Nederland mag belastingvoordeel geven voor gedetacheerd personeel

Door de detachering van personeel in bepaalde beroepsgroepen en regio’s vrij te stellen van BTW heeft Nederland geen inbreuk gemaakt op de Europese regels. Een beroep van de Europese Commissie tegen Nederland is door het EU-Hof afgewezen. De Commissie haalt bakzeil, met name omdat zij haar argumenten niet goed heeft onderbouwd.

Het detacheren van personeel is in beginsel onderworpen aan het betalen van BTW. Nederland heeft echter in 2007 personeel in de sociaal-culturele sector, gezondheidssector, wetenschappelijk personeel en personeel in de ‘euregio’s (samenwerkingsverbanden met Duitsland en België) onder bepaalde voorwaarden vrijgesteld van BTW.\

De EU-regelgeving op dit gebied (richtlijn gemeenschappelijk stelsel van BTW) staat toe dat er uitzonderingen gemaakt worden voor bepaalde beroepsgroepen, maar de Commissie is mening dat Nederland deze uitzondering te ruim toepast. Nederland stelt volgens de Commissie ook detacheringen vrij van BTW voor beroepen die te weinig samenhangen met de hoofdtaken van dat beroep. Bovendien kan de vrijstelling alleen gelden voor tijdelijke detacheringen en niet voor structureel werk.

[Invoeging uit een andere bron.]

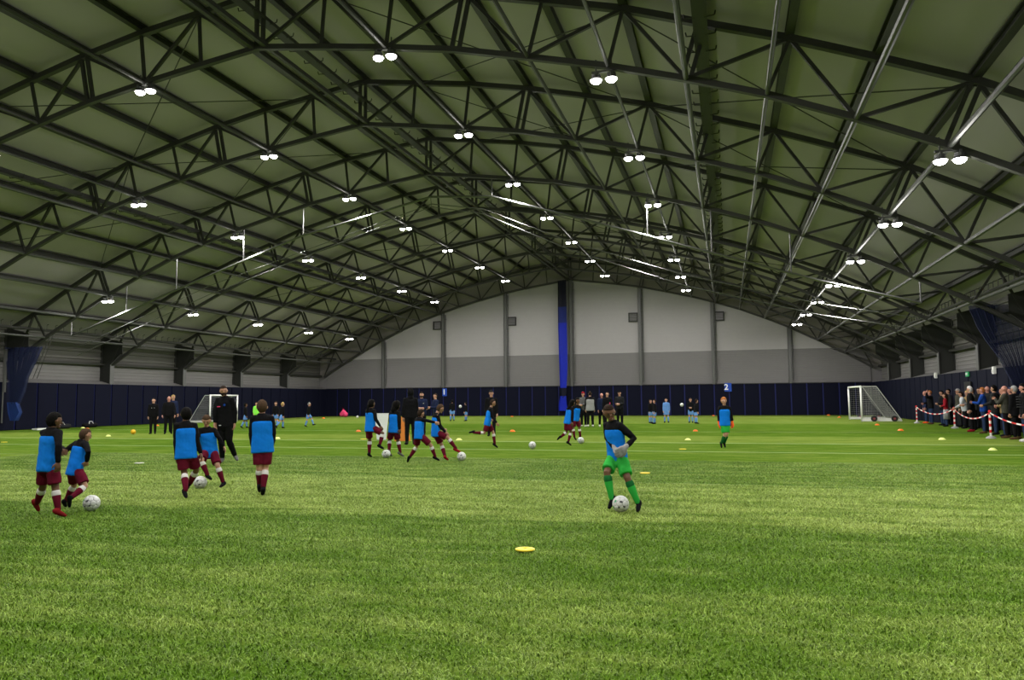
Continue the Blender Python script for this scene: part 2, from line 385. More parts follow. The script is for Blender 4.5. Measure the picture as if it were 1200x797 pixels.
# crossed bracing rods
for j in (1, 2, 4):
    for x0, x1 in ((-12.2,-2.45),(2.45,12.2),(12.2,21.2),(-21.2,-12.2)):
        ya, yb = Y0+j*BAY-(BAY if j != 4 else 0), Y0+(j)*BAY+(0 if j != 4 else BAY)
        za, zb = interp(TT, x0*S)-.1, interp(TT, x1*S)-.1
        MB().tube((x0*S,ya,za),(x1*S,yb,zb),.018,5).build('bracing_rod', m_steel, ceiling)
        MB().tube((x0*S,yb,za),(x1*S,ya,zb),.018,5).build('bracing_rod', m_steel, ceiling)

# ------------------------------------------------------------------ roof trusses
def truss_parts():
    P = []
    t3 = lambda i, sg: Vector((sg*TT[i][0], 0, TT[i][1])); b3 = lambda i, sg: Vector((sg*BB[i][0], 0, BB[i][1]))
    for sg in (-1, 1):
        P.append(('top_chord', MB().path([t3(i,sg) for i in range(13)], .085, square=True)))
        P.append(('bottom_chord', MB().path([b3(i,sg) for i in range(13)], .075, square=True)))
        for i in range(0 if sg == 1 else 1, 12):
            a, b = t3(i,sg), b3(i,sg)
            if i in (0, 3, 6, 9): 
                mb = MB(); o = Vector((.11,0,0)); mb.tube(a-o,b-o,.05,square=True); mb.tube(a+o,b+o,.05,square=True)
            else: mb = MB().tube(a,b,.042,square=True)
            P.append(('post', mb))
        for i in range(0, 12):
            a, b = (b3(i,sg), t3(i+1,sg)) if i % 2 == 0 else (t3(i,sg), b3(i+1,sg))
            P.append(('diagonal', MB().tube(a, b, .045, square=True)))
        # portal column: deep web, flange, haunch
        x = sg*HW; xo = sg*(HO-.05); zt = 5.9*S
        web = MB().add([(xo,-.02,PAD),(x,-.02,PAD),(x,-.02,4.3*S),(x-sg*.75,-.02,5.05*S),(x-sg*.75,-.02,5.9*S),(xo,-.02,6.3*S),(xo,.02,PAD),(x,.02,PAD),(x,.02,4.3*S),(x-sg*.75,.02,5.05*S),(x-sg*.75,.02,5.9*S),(xo,.02,6.3*S)],
              [(0,1,2,3,4,5),(11,10,9,8,7,6)]+[(i,(i+1)%6,(i+1)%6+6,i+6) for i in range(6)])
        P.append(('column_web', web, m_coldk))
        fl = MB().box((x,0,(PAD+4.3*S)/2),(.04,.32,4.3*S-PAD)); fl.add([(x,-.16,4.3*S),(x,.16,4.3*S),(x-sg*.75,.16,5.05*S),(x-sg*.75,-.16,5.05*S)],[(0,1,2,3)])
        P.append(('column_flange', fl, m_col))
        P.append(('column_flange', MB().box((xo,0,(PAD+6.2*S)/2),(.04,.32,6.2*S-PAD)), m_coldk))
    return [(p[0], p[1].mesh(p[0], p[2] if len(p) > 2 else m_steel)) for p in P]
TP = truss_parts()
for j in range(-1, 8):
    y = Y0+j*BAY if j < 7 else YW-.45
    t = empty('roof_truss', (0,y,0), cat='truss', group='roof trusses spanning the hall',
        label=('dark steel roof truss, %s in line from the near end of the hall' % ORD[j+1]) if j < 7 else 'dark steel roof truss lying against the light grey back wall')
    for nm, me in TP:
        if j == 7 and nm.startswith('column'): continue
        link(nm, me, t)

# ------------------------------------------------------------------ curtain tracks with hooks
def track(x, z, label, r=.11):
    t = empty('curtain_track', (x,7,z), cat='rail', label=label)
    MB().box((0,(YW-7.3)/2,0),(2.4*r,YW-7.4,.10)).box((0,(YW-7.3)/2,.1),(.08,YW-7.4,.14)).build('rail', m_steel, t)
    mb = MB(); y = .5
    while y < YW-8:
        for sg in (-1, 1):
            mb.tube((sg*.1,y,-.05),(sg*.34,y,-.03),.018,4); mb.tube((sg*.34,y,-.03),(sg*.36,y,.07),.018,4)
        y += .9
    tag(mb.build('hook', m_steel, t), kind='stuff')
    return t
track(0, 14.55*S, 'dark curtain track with hooks running along the roof ridge', .13)
track(-14.3*S, 11.35*S, 'dark curtain track with hooks hung under the left roof slope')
track(14.4*S, 11.6*S, 'dark curtain track with hooks hung under the right roof slope', .14)
# eaves: rolled netting with hooks along both walls
for sg, nm in ((-1,'left'),(1,'right')):
    e = empty('eaves_rail', (sg*25.9*S,10,6.15*S), cat='rail', label='dark hooked net rail along the %s eaves of the hall' % nm)
    MB().tube((0,0,0),(0,YW-10.5,0),.07,8).build('rail', m_steel, e)
    mb = MB(); y = .3
    while y < YW-11:
        mb.tube((0,y,0),(0,y,.3),.018,4); mb.tube((0,y,.3),(.14,y,.34),.018,4); y += .55
    tag(mb.build('hook', m_steel, e), kind='stuff')

# ------------------------------------------------------------------ cross-hall net rail under the third truss
Y2 = Y0+2*BAY
RP = [(-23.4,5.7),(-19.4,7.0),(-15.9,8.15),(-11.4,9.6),(-7.6,10.8),(0,12.35),(3.4,12.1),(11.3,9.5),(13.0,8.9),(19.0,6.9),(23.1,5.7)]
n_ = empty('net_rail', (0,Y2+.25,0), cat='rail', label='pale metal net rail hanging on drop rods across the hall')
MB().path([(x*S,0,z*S) for x, z in RP], .055, 6).build('rail', m_galv, n_)
for x, z in RP[:5]+RP[6:8]+RP[10:]+[(14.3,8.45),(17.8,7.3)]:
    zt = interp(BB, x*S)
    MB().tube((x*S,0,z*S),(x*S,0,zt), .032, 6).build('drop_rod', m_galv, n_)
c = empty('net_hoist_rope', (0,Y2+.35,0), cat='rope', label='pair of thin pale hoist ropes slung across the hall below the net rail')
MB().tube((0,0,11.9*S),(0,-.1,12.35*S),.02,5).build('hanger', m_galv, c)
for dz in (0, -.45):
    MB().path([(-23.0*S,0,5.0*S+dz),(-13.7*S,0,8.3*S+dz),(0,0,12.0*S+dz*.3),(2.9*S,0,11.5*S+dz*.5),(7.5*S,0,9.45*S+dz*.8),(13*S,0,7.5*S+dz),(19*S,0,5.85*S+dz),(23*S,0,5.05*S+dz)], .02, 5).build('rope', m_galv, c)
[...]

Volgens het Hof gaat het er niet om of een detachering tijdelijk is. Wel of het werk voldoende samenhangt met de uitzonderingscategorieën in de richtlijn. Het Hof vindt dat de Commissie haar beroep onvoldoende onderbouwd heeft. De Commissie heeft niet bewezen dat Nederland de vrijstellingen hanteert met een economisch doel, en niet met het doel het onderwijs, zorg, wetenschap beschermen.

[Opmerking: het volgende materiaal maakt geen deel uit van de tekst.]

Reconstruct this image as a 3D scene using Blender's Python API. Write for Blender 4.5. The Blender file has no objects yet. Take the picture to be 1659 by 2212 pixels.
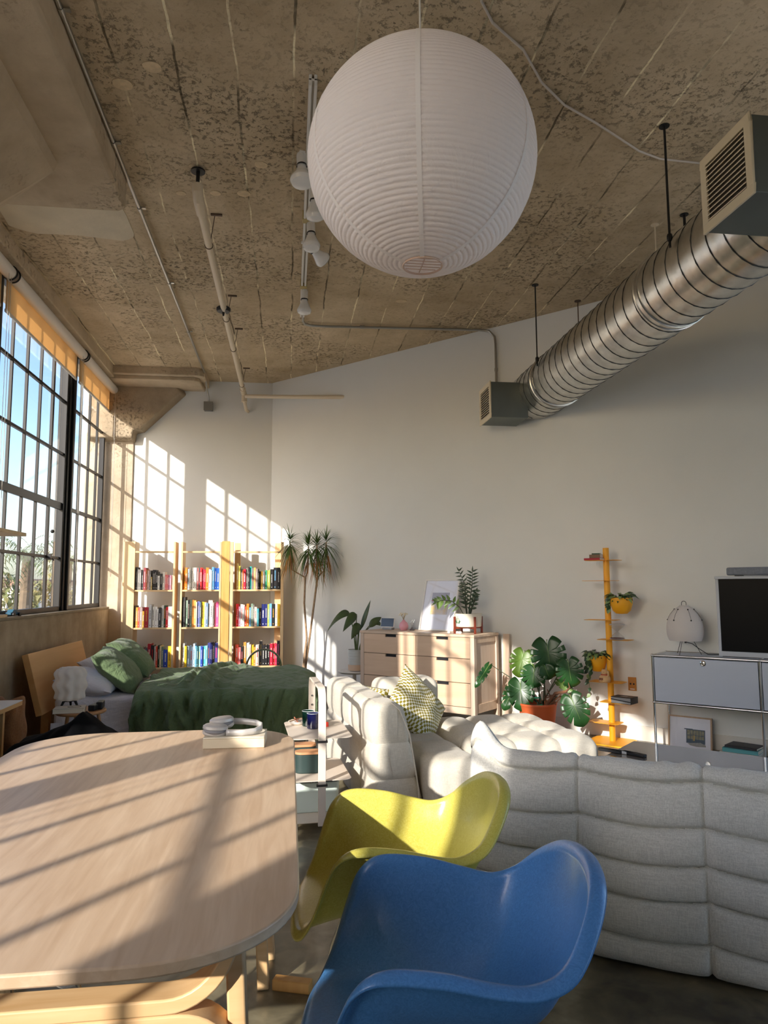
import bpy, bmesh, math, random
from mathutils import Vector, Matrix, Euler, noise
random.seed(7)
sc = bpy.context.scene
COL = sc.collection
PI = math.pi
R = math.radians
def V(*a): return Vector(a)

# ------------------------------------------------------------------ camera
EYE = V(0, 0, 1.33)
cam = bpy.data.cameras.new('camera'); cob = bpy.data.objects.new('camera', cam); COL.objects.link(cob)
cam.sensor_fit = 'VERTICAL'; cam.sensor_height = 24.0
cam.lens = 24.0 * 1550.0 / 2212.0
cam.clip_start = 0.05; cam.clip_end = 500
yaw, pit, rol = R(7.5), R(5.95), R(-.29)
fwd = V(math.sin(yaw)*math.cos(pit), math.cos(yaw)*math.cos(pit), math.sin(pit))
rgt = V(math.cos(yaw), -math.sin(yaw), 0); upv = rgt.cross(fwd)
r2 = rgt*math.cos(rol) + upv*math.sin(rol); u2 = -rgt*math.sin(rol) + upv*math.cos(rol)
M = Matrix((r2, u2, -fwd)).transposed().to_4x4(); M.translation = EYE
cob.matrix_world = M
sc.camera = cob

# ------------------------------------------------------------------ light
SUN_AZ, SUN_EL = 37.3, 22.0
a, e = R(SUN_AZ), R(SUN_EL)
sdir = V(math.sin(a)*math.cos(e), math.cos(a)*math.cos(e), -math.sin(e))
sun = bpy.data.lights.new('sun', 'SUN'); sun.energy = 4.0; sun.angle = R(.6); sun.color = (1.0, .93, .84)
so = bpy.data.objects.new('sun', sun); COL.objects.link(so)
so.rotation_euler = sdir.to_track_quat('-Z', 'Y').to_euler(); so.location = (-6, -4, 6)
w = bpy.data.worlds.new('sky'); sc.world = w; w.use_nodes = True
nt = w.node_tree; nt.nodes.clear()
sky = nt.nodes.new('ShaderNodeTexSky'); sky.sky_type = 'NISHITA'; sky.sun_disc = False
sky.sun_elevation = R(22); sky.sun_rotation = R(SUN_AZ + 180); sky.air_density = 1.0; sky.dust_density = 1.6; sky.ozone_density = 3.0
bg = nt.nodes.new('ShaderNodeBackground'); bg.inputs['Strength'].default_value = .23
wo = nt.nodes.new('ShaderNodeOutputWorld')
tint = nt.nodes.new('ShaderNodeMix'); tint.data_type = 'RGBA'; tint.blend_type = 'MULTIPLY'; tint.inputs[0].default_value = 1.0; tint.inputs[7].default_value = (.98, .95, .95, 1)
nt.links.new(sky.outputs[0], tint.inputs[6]); nt.links.new(tint.outputs[2], bg.inputs[0]); nt.links.new(bg.outputs[0], wo.inputs[0])
sc.view_settings.view_transform = 'Standard'; sc.view_settings.look = 'None'
sc.view_settings.gamma = 1; sc.view_settings.use_curve_mapping = False
sc.view_settings.exposure = 1.2
try:
    sc.cycles.max_bounces = 12; sc.cycles.diffuse_bounces = 8; sc.cycles.glossy_bounces = 4
    sc.cycles.transmission_bounces = 6; sc.cycles.transparent_max_bounces = 12
    sc.cycles.use_denoising = True; sc.cycles.sample_clamp_indirect = 6
    sc.cycles.use_light_tree = True
except Exception: pass

# ------------------------------------------------------------------ materials
def srgb(c):
    return tuple((x/12.92 if x <= .04045 else ((x+.055)/1.055)**2.4) for x in [k/255 for k in c])
MATS = {}
def mat(name, rgb, rough=.6, metal=0, var=0, scale=6, bump=0, bscale=60, stretch=None, trans=0, spec=.5, coat=0, rgb2=None, sheen=0, sss=0, alpha=None):
    """rgb in 0-255 sRGB; var mixes a second tone by noise."""
    if name in MATS: return MATS[name]
    m = bpy.data.materials.new(name); m.use_nodes = True; n = m.node_tree; b = n.nodes['Principled BSDF']
    c = srgb(rgb)+(1,)
    b.inputs['Base Color'].default_value = c; b.inputs['Roughness'].default_value = rough; b.inputs['Metallic'].default_value = metal
    b.inputs['Specular IOR Level'].default_value = spec
    if coat: b.inputs['Coat Weight'].default_value = coat
    if sheen: b.inputs['Sheen Weight'].default_value = sheen
    if trans: b.inputs['Transmission Weight'].default_value = trans
    if sss:
        b.inputs['Subsurface Weight'].default_value = sss; b.inputs['Subsurface Radius'].default_value = (.02, .02, .02)
    tc = n.nodes.new('ShaderNodeTexCoord'); mp = n.nodes.new('ShaderNodeMapping')
    n.links.new(tc.outputs['Object'], mp.inputs[0])
    if stretch: mp.inputs['Scale'].default_value = stretch
    if var or rgb2:
        nz = n.nodes.new('ShaderNodeTexNoise'); nz.inputs['Scale'].default_value = scale; nz.inputs['Detail'].default_value = 6
        n.links.new(mp.outputs[0], nz.inputs['Vector'])
        rp = n.nodes.new('ShaderNodeValToRGB'); rp.color_ramp.elements[0].position = .35; rp.color_ramp.elements[1].position = .68
        c2 = srgb(rgb2)+(1,) if rgb2 else tuple(x*(1-var) for x in c[:3])+(1,)
        rp.color_ramp.elements[0].color = c2; rp.color_ramp.elements[1].color = c
        n.links.new(nz.outputs[0], rp.inputs[0]); n.links.new(rp.outputs[0], b.inputs['Base Color'])
    if bump:
        nb = n.nodes.new('ShaderNodeTexNoise'); nb.inputs['Scale'].default_value = bscale; nb.inputs['Detail'].default_value = 4
        n.links.new(mp.outputs[0], nb.inputs['Vector'])
        bp = n.nodes.new('ShaderNodeBump'); bp.inputs['Strength'].default_value = bump; bp.inputs['Distance'].default_value = .01
        n.links.new(nb.outputs[0], bp.inputs['Height']); n.links.new(bp.outputs[0], b.inputs['Normal'])
    MATS[name] = m; return m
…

De euregio’s zijn publiekrechtelijke lichamen en zijn daarom vrijgesteld van de BTW-plicht als zij ambtenaren willen detacheren (uit de nationale overheidsdiensten). De Commissie vindt echter dat deze regio’s werk verrichten dat lijkt op een gewoon uitzendbedrijf. Ook hier krijgt de Commissie er flink van langs van het Hof. De Commissie heeft onvoldoende haar beroep onderbouwd en de gedetailleerde argumenten van de Nederlandse regering niet weerlegt.